Regarder, écouter, Koltès Voyage mis en scène et interprété par Bruno Boëglin et Paco Algora, c’était peut-être faire cette expérience-là d’un texte mis en voix/en scène. Car ici, écoutant Koltès Viaja dans cette langue d’Amérique du sud qui faisait écho à la langue fançaise de Koltès, il y avait peut-être et d’abord, la mise en scène d’une voix. La tentative à travers l’assemblage de fragments pris à Prologues et aux Lettres de faire entendre l’intensité d’une voix, sa vitalité, son énergie.. Et ce au-delà d’une langue nationale, d’une langue exclusive, au-delà de la langue maternelle de l’auteur. Dans le déploiement d’une histoire sud-américaine qui est comme un récit autobiographique, on écoutait ainsi parler Koltès du Nicaragua, du Guatemala, du Costa Rica qu’il arpenta en 1978. On entendait ainsi le chatoiement de cette voix quelques fussent les sons qui la rapportaient. On percevait peut-être bien, à travers une syntaxe affolée par tant de vie (c’est-à-dire de luttes), une parole d’espérance. Espérance que les lettres portent jusqu’à la mère via les mots d’un fils rimbaldien. Espérance traversée par l’enchantement d’un monde non plus nouveau, mais se cherchant un horizon qu’il trouve dans la guerilla, dans la Tequila, dans les danses de morts et les « Viva de la Révolution ».
Face à face, distant l’un de l’autre par une table, Bruno Boeglin et Paco s’attendent à la virgule, se donnent rendez-vous aux points, se croisent au terme d’une interrogative, se retrouvent dans une exclamation, s’accompagnent sur une syllabe, se marquent à la culotte dans de fausses querelles aussi. Bruno et Paco, Paco et Bruno… disent le même texte, mais différemment, le faisant miroiter et lui rendant ses éclats. L’un en espagnol, l’autre en français. Assis, mais vertébrés et droits dans leur botte ; en chemise blanche et pantalon gris de messieurs respectables, mais buissonniers vis-à-vis de la morale, taquins quant aux usages, joueurs entre eux ; rigoureux dans l’amitié, facétieux dans la relation, heureux d’être le compagnon de l’un et de l’autre… Paco et Bruno sont unis en parole comme dans un monologue.

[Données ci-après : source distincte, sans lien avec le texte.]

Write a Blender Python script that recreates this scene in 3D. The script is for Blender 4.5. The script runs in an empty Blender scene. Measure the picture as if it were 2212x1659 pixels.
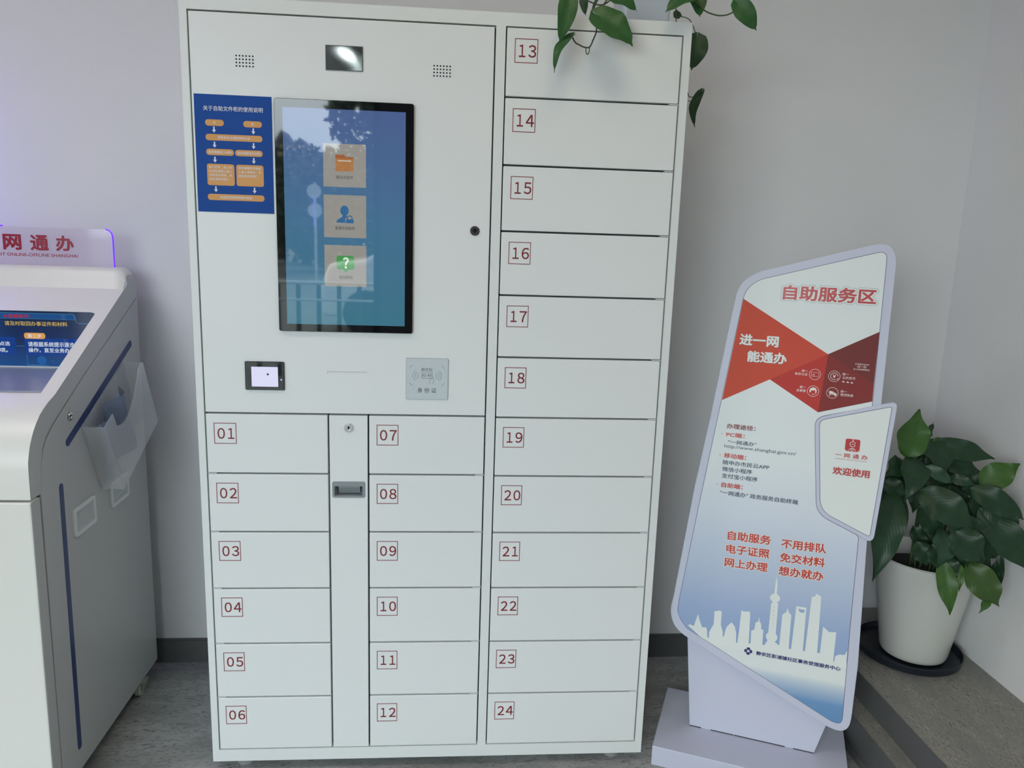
import bpy, bmesh, math, random
from mathutils import Vector, Matrix
random.seed(7)
sc = bpy.context.scene
col = sc.collection
PI = math.pi

# ---------------------------------------------------------------- camera
pitch, yaw, roll = 0.19191, 0.08212, 0.03266
cam_d = bpy.data.cameras.new('camera'); cam = bpy.data.objects.new('camera', cam_d); col.objects.link(cam)
F = Vector((math.sin(yaw)*math.cos(pitch), math.cos(yaw)*math.cos(pitch), -math.sin(pitch)))
Rt = Vector((math.cos(yaw), -math.sin(yaw), 0)); Up = Rt.cross(F)
R2 = Rt*math.cos(roll)+Up*math.sin(roll); U2 = -Rt*math.sin(roll)+Up*math.cos(roll)
M = Matrix((R2, U2, -F)).transposed().to_4x4(); M.translation = (0.60972, -1.89586, 1.43845)
cam.matrix_world = M
cam_d.sensor_width = 36; cam_d.lens = 1680.86/2212*36
cam_d.clip_start = 0.02; cam_d.clip_end = 300
sc.camera = cam

# ---------------------------------------------------------------- colour management, world
sc.view_settings.view_transform = 'Standard'; sc.view_settings.look = 'None'
sc.view_settings.gamma = 1; sc.view_settings.use_curve_mapping = False
sc.view_settings.exposure = 0.0
sc.cycles.use_denoising = True
sc.cycles.max_bounces = 8; sc.cycles.diffuse_bounces = 5

w = bpy.data.worlds.new('sky'); sc.world = w; w.use_nodes = True
nt = w.node_tree; bg = nt.nodes['Background']
tc = nt.nodes.new('ShaderNodeTexCoord'); nz = nt.nodes.new('ShaderNodeTexNoise'); nz.inputs['Scale'].default_value = 2.2
nz.inputs['Detail'].default_value = 5
rp = nt.nodes.new('ShaderNodeValToRGB'); rp.color_ramp.elements[0].position = .38; rp.color_ramp.elements[1].position = .6
rp.color_ramp.elements[0].color = (.66, .76, .86, 1); rp.color_ramp.elements[1].color = (.99, .98, .98, 1)
nt.links.new(tc.outputs['Generated'], nz.inputs['Vector']); nt.links.new(nz.outputs['Fac'], rp.inputs['Fac'])
nt.links.new(rp.outputs['Color'], bg.inputs['Color'])
bg.inputs['Strength'].default_value = 13.0

# daylight portal in the window opening
WX0, WX1, WZ0, WZ1, WY = -2.3, 0.12, 0.12, 2.55, -3.6
pl = bpy.data.lights.new('window_portal', 'AREA'); pl.shape = 'RECTANGLE'; pl.size = WX1-WX0; pl.size_y = WZ1-WZ0
pl.cycles.is_portal = True
po = bpy.data.objects.new('window_portal', pl); col.objects.link(po)
po.location = ((WX0+WX1)/2, WY-.12, (WZ0+WZ1)/2); po.rotation_euler = (PI/2, 0, 0)

# ---------------------------------------------------------------- helpers
def s2l(c):
    return tuple(((x/255)/12.92 if x/255 <= .04045 else ((x/255+.055)/1.055)**2.4) for x in c)
MATS = {}
def mat(name, rgb, rough=.5, spec=.5, metal=0, alpha=None, trans=0, emit=None, noise=0, scale=8, coat=0, bump=0, bscale=60):
    if name in MATS: return MATS[name]
    m = bpy.data.materials.new(name); m.use_nodes = True; MATS[name] = m
    n = m.node_tree.nodes; L = m.node_tree.links; b = n['Principled BSDF']
    c = s2l(rgb)
    b.inputs['Base Color'].default_value = (*c, 1); b.inputs['Roughness'].default_value = rough
    b.inputs['Metallic'].default_value = metal; b.inputs['Specular IOR Level'].default_value = spec
    if coat: b.inputs['Coat Weight'].default_value = coat; b.inputs['Coat Roughness'].default_value = .03
    if alpha is not None: b.inputs['Alpha'].default_value = alpha
    if trans: b.inputs['Transmission Weight'].default_value = trans
    if emit:
        b.inputs['Emission Color'].default_value = (*s2l(emit[0]), 1); b.inputs['Emission Strength'].default_value = emit[1]
    t = n.new('ShaderNodeTexCoord'); z = n.new('ShaderNodeTexNoise'); z.inputs['Scale'].default_value = scale; z.inputs['Detail'].default_value = 3
    L.new(t.outputs['Object'], z.inputs['Vector'])
    if noise:
        mx = n.new('ShaderNodeMix'); mx.data_type = 'RGBA'
        mx.inputs[6].default_value = (*[x*(1-noise) for x in c], 1); mx.inputs[7].default_value = (*[min(1, x*(1+noise)) for x in c], 1)
        L.new(z.outputs['Fac'], mx.inputs[0]); L.new(mx.outputs[2], b.inputs['Base Color'])
    if bump:
        z2 = n.new('ShaderNodeTexNoise'); z2.inputs['Scale'].default_value = bscale; L.new(t.outputs['Object'], z2.inputs['Vector'])
        bp = n.new('ShaderNodeBump'); bp.inputs['Strength'].default_value = bump; bp.inputs['Distance'].default_value = .01
        L.new(z2.outputs['Fac'], bp.inputs['Height']); L.new(bp.outputs['Normal'], b.inputs['Normal'])
    return m

WL = {}
def root(name, loc, label, cat, group=None, kind=None):
    o = bpy.data.objects.new(name, None); col.objects.link(o); o.location = loc; o.empty_display_size = .05
    if label: o['label'] = label; o['category'] = cat
    if group: o['group'] = group
    if kind: o['kind'] = kind
    WL[o.name] = Vector(loc)
    return o
def link(name, me, parent=None, loc=None):
    """me has world coordinates when loc is None, else coordinates local to loc"""
    o = bpy.data.objects.new(name, me); col.objects.link(o)
    pw = WL[parent.name] if parent else Vector((0, 0, 0))
    if loc is None:
        wl = pw.copy() if parent else Vector((0, 0, 0))
        if not parent:
            xs = [v.co for v in me.vertices]
            wl = Vector(((min(v.x for v in xs)+max(v.x for v in xs))/2, (min(v.y for v in xs)+max(v.y for v in xs))/2, min(v.z for v in xs)))
        me.transform(Matrix.Translation(-wl))
    else: wl = Vector(loc)
    o.location = wl-pw; o.parent = parent; WL[o.name] = wl
    return o
class G:
    """collects shapes into one mesh"""
    def __init__(s): s.bm = bmesh.new()
    def box(s, x0, x1, y0, y1, z0, z1):
        v = [s.bm.verts.new((x, y, z)) for z in (z0, z1) for y in (y0, y1) for x in (x0, x1)]
        for f in ((0, 2, 3, 1), (4, 5, 7, 6), (0, 1, 5, 4), (2, 6, 7, 3), (0, 4, 6, 2), (1, 3, 7, 5)): s.bm.faces.new([v[i] for i in f])
        return s
    def poly(s, pts, uv=None):
        v = [s.bm.verts.new(p) for p in pts]; s.bm.faces.new(v); return s
    def prism(s, pts, d):
        """closed polygon (3D) extruded by vector d, concave allowed"""
        n = len(pts); d = Vector(d)
        a = [s.bm.verts.new(p) for p in pts]; b = [s.bm.verts.new(Vector(p)+d) for p in pts]
        s.bm.faces.new(a); s.bm.faces.new(b[::-1])
        for i in range(n): s.bm.faces.new((a[i], b[i], b[(i+1) % n], a[(i+1) % n]))
        return s
    def tube(s, pts, r, seg=8, r2=None):
        pts = [Vector(p) for p in pts]; rings = []; n = len(pts)
        ref = Vector((0, 0, 1))
        for i, p in enumerate(pts):
            t = (pts[min(i+1, n-1)]-pts[max(i-1, 0)]).normalized()
            if abs(t.dot(ref)) > .95: ref = Vector((1, 0, 0))
            a = t.cross(ref).normalized(); b = t.cross(a)
            rr = r if r2 is None else r+(r2-r)*i/(n-1)
            rings.append([s.bm.verts.new(p+a*rr*math.cos(k*2*PI/seg)+b*rr*math.sin(k*2*PI/seg)) for k in range(seg)])
        for i in range(n-1):
            for k in range(seg): s.bm.faces.new((rings[i][k], rings[i][(k+1) % seg], rings[i+1][(k+1) % seg], rings[i+1][k]))
        s.bm.faces.new(rings[0][::-1]); s.bm.faces.new(rings[-1]); return s
    def lathe(s, c, prof, seg=48):
        c = Vector(c); rings = []
        for r, z in prof: rings.append([s.bm.verts.new(c+Vector((r*math.cos(k*2*PI/seg), r*math.sin(k*2*PI/seg), z))) for k in range(seg)])
        for i in range(len(prof)-1):
            for k in range(seg): s.bm.faces.new((rings[i][k], rings[i][(k+1) % seg], rings[i+1][(k+1) % seg], rings[i+1][k]))
        s.bm.faces.new(rings[0][::-1]); s.bm.faces.new(rings[-1]); return s
    def mesh(s, name, m, bevel=0, seg=2, smooth=False, weld=True):
        if weld: bmesh.ops.remove_doubles(s.bm, verts=s.bm.verts, dist=1e-6)
        bmesh.ops.recalc_face_normals(s.bm, faces=s.bm.faces)
        if bevel:
            es = [e for e in s.bm.edges if len(e.link_faces) == 2 and e.calc_face_angle(0) > .5]
            bmesh.ops.bevel(s.bm, geom=es, offset=bevel, segments=seg, affect='EDGES', profile=.5, clamp_overlap=True)
        big = [f for f in s.bm.faces if len(f.verts) > 4]
        if big: bmesh.ops.triangulate(s.bm, faces=big)
        me = bpy.data.meshes.new(name); s.bm.to_mesh(me); s.bm.free()
        if m: me.materials.append(m)
        if smooth:
            me.polygons.foreach_set('use_smooth', [True]*len(me.polygons))
            me.set_sharp_from_angle(angle=math.radians(40))
        return me

class Plane:
    """a flat surface in the world: origin, u (right), v (up), n (out of the face)"""
    def __init__(s, o, u, v):
        s.o = Vector(o); s.u = Vector(u).normalized(); s.v = Vector(v).normalized(); s.n = s.u.cross(s.v)
    def p(s, a, b, h=0): return s.o+s.u*a+s.v*b+s.n*h
    def slab(s, g, pts, h0, h1):
        if h1-h0 < 1.5e-5: g.poly([s.p(a, b, h1) for a, b in pts])
        else: g.prism([s.p(a, b, h0) for a, b in pts], s.n*(h1-h0))
        return g
def rrect(x0, z0, x1, z1, r, seg=5):
    x0, x1 = sorted((x0, x1)); z0, z1 = sorted((z0, z1)); r = min(r, (x1-x0)/2-1e-6, (z1-z0)/2-1e-6); o = []
    for cx, cz, a0 in ((x1-r, z1-r, 0), (x0+r, z1-r, 90), (x0+r, z0+r, 180), (x1-r, z0+r, 270)):
        for k in range(seg+1):
            a = math.radians(a0+90*k/seg); o.append((cx+r*math.cos(a), cz+r*math.sin(a)))
    return o
def circ(x, z, r, n=24, a0=0, a1=360, ry=None):
    return [(x+r*math.cos(math.radians(a0+(a1-a0)*k/n)), z+(ry or r)*math.sin(math.radians(a0+(a1-a0)*k/n))) for k in range(n if a1-a0 == 360 else n+1)]
def ring(P, g, inner, outer, h0, h1):
    """flat ring between two loops of equal count"""
    n = len(inner)
    a = [g.bm.verts.new(P.p(x, z, h1)) for x, z in inner]; b = [g.bm.verts.new(P.p(x, z, h1)) for x, z in outer]
    if h1-h0 < 1.5e-5:
        for i in range(n): j = (i+1) % n; g.bm.faces.new((a[i], a[j], b[j], b[i]))
        return g
    c = [g.bm.verts.new(P.p(x, z, h0)) for x, z in inner]; d = [g.bm.verts.new(P.p(x, z, h0)) for x, z in outer]
    for i in range(n):
        j = (i+1) % n
        g.bm.faces.new((a[i], a[j], b[j], b[i])); g.bm.faces.new((c[i], d[i], d[j], c[j]))
        g.bm.faces.new((b[i], b[j], d[j], d[i])); g.bm.faces.new((a[j], a[i], c[i], c[j]))
    return g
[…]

Unis dans le désaccord, compagnon dans la fortune, ils observent le même paysage que la table présente comme s’il s’agissait d’un autel aux figures éternelles. A celles qui comptent et qui s’extrayant du monde, apparaissent dans un cadre qui les isole et les singularise. Il y a Dostoïewski et James Dean. Mais au milieu, il y a la mère. La « maman ». Et Bruno et Paco parlent une langue qui est avant tout un ensemble de lettres adressées justement et principalement à « ma petite maman ». Celle que l’on aime pour longtemps. Et l’on devine que Bruno Boëglin a choisi dans ces lettres à la mère et sur cette Amérique centrale parce qu’elles entretiennent une liaison à l’amour. A l’amour plus fort que tout qui fait le mouvement des révolutions et les nuits longues pleines de vie.
Bruno-Paco allumeront des cierges magiques. Ecouteront Bach. Contempleront leur petit autel élevé à la mémoire de ceux qui demeurent vivants malgré tout. Un instant, ils se risqueront à un rapprochement en contemplant le portrait éclairé de la mère. Un temps plus loin, ils tourneront le dois au public, debout et, sans doute, dans une nuit perdue qui n’en finira jamais, continuent-ils de se lire les lettres de Koltès. Dans l’intimité, avec la même ténacité, la même joie et rigueur…
Et l’on s’éloigne de la scène de ces voix, en gardant en mémoire les yeux écartés de Boëglin, le bras tendu vers le lointain. On l’entend encore reprendre l’accent espagnol défaillant de Paco qui, amusé, fera comme Bruno lui demande et, en aparté, se permet de parler sa langue. On s’en souviendra de Koltès Viaja parce qu’un instant, humblement, dans une humilité qui est celle que porte le grand acteur qui n’a plus besoin d’artifice ; humblement dis-je, dans une humilité qui est de se prêter entièrement et d’ignorer un instant son ego ; humblement dis-je, dans une humilité qui donne à l’autre, à Bernard-Marie Koltès, une heure de vie supplémentaire… il fut question de faire entendre ce qui reste d’un mort. Il fut question d’écouter ce qui reste de lui. Des mots, des sons, une orchestration du monde à lui, des mots, des sons… Le reste, c’est silence.